LO SDEGNO DEI LIBERISTI
Ma anche in Italia è largo il fronte di chi boccia senza mezzi termini la tassa, soprattutto nel mondo liberista. Su Twitter sono il docente bocconiano Carlo Alberto Carnevale-Maffè (“La webtax non è un infortunio del PD. È frutto di analisi economica carente e ideologica” del politico pugliese), il ricercatore e redattore de LaVoce.info Riccardo Puglisi (“Non mi è del tutto chiaro che cosa hanno prodotto i 4 anni di ricerca a LSE di Boccia“) e il professore di Economia industriale dell’Università degli Studi di Bari Ernesto Somma (“destinazioneitalia bye bye“) a ritenere un errore il provvedimento. Opinioni che si sommano a quella di Strade, che sul sito web della testata, in un commento a firma di Lucio Scudiero, evidenzia il contrasto tra la norma e le leggi comunitarie e a quella del think tank liberista Istituto Bruno Leoni, che sul suo blog, in un post di Piercamillo Falasca, definisce “non conveniente per l’Italia” il balzello “anti Google”.

GLI APPUNTI DI WIRED
A scagliarsi contro la web tax è anche Wired, rivista di tecnologia che la definisce “surreale”, rimarcando che “sembra di essere tornati indietro di secoli, dove veniva creato una sorta di protezionismo forzato”. Questa mossa, spiega, “potrebbe essere solamente un boomerang perché “l’azienda italiana che acquista servizi da un’impresa di un altro Paese UE è già tenuta alla “integrazione della fattura” proprio ai fini IVA”. Quindi, di che andiamo a parlare?” si chiede Wired.
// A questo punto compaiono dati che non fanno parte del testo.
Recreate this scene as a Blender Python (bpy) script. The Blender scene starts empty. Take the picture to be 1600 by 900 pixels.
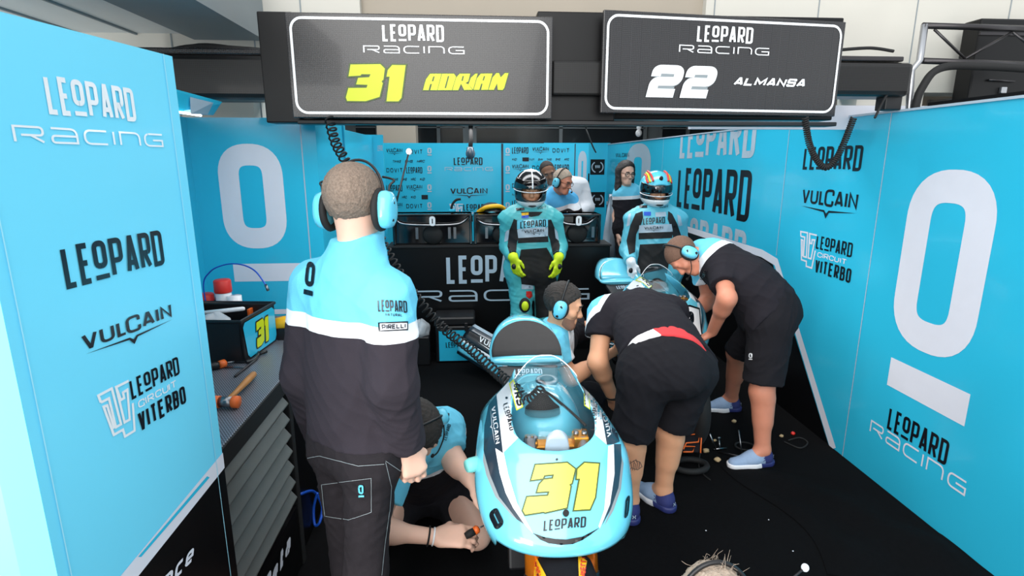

Che conclude aggiungendo che “il mercato dell’economia digitale non ha limiti. Perché lasciare una nazione, tra le più analfabetizzate in materia web da una possibilità di sviluppo così grande? …Diventeremmo lo zimbello dell’intera Unione Europea“.

LE PREVISIONI DI GRILLO
Critiche anche dal Movimento 5 stelle, per sua natura attento a questo tematiche, che in post pubblicato sul blog di Beppe Grillo sostiene che “la “web tax” produrrà svantaggi e nessun beneficio per l’economia italiana, le imprese, i consumatori e finanche le casse dell’erario“. Aggiungendo che “è corretto pagare le tasse del bene/servizio nel paese dove lo produco” e che il provvedimento genererà “come effetto la marginalizzazione dell’Italia dall’economia digitale“.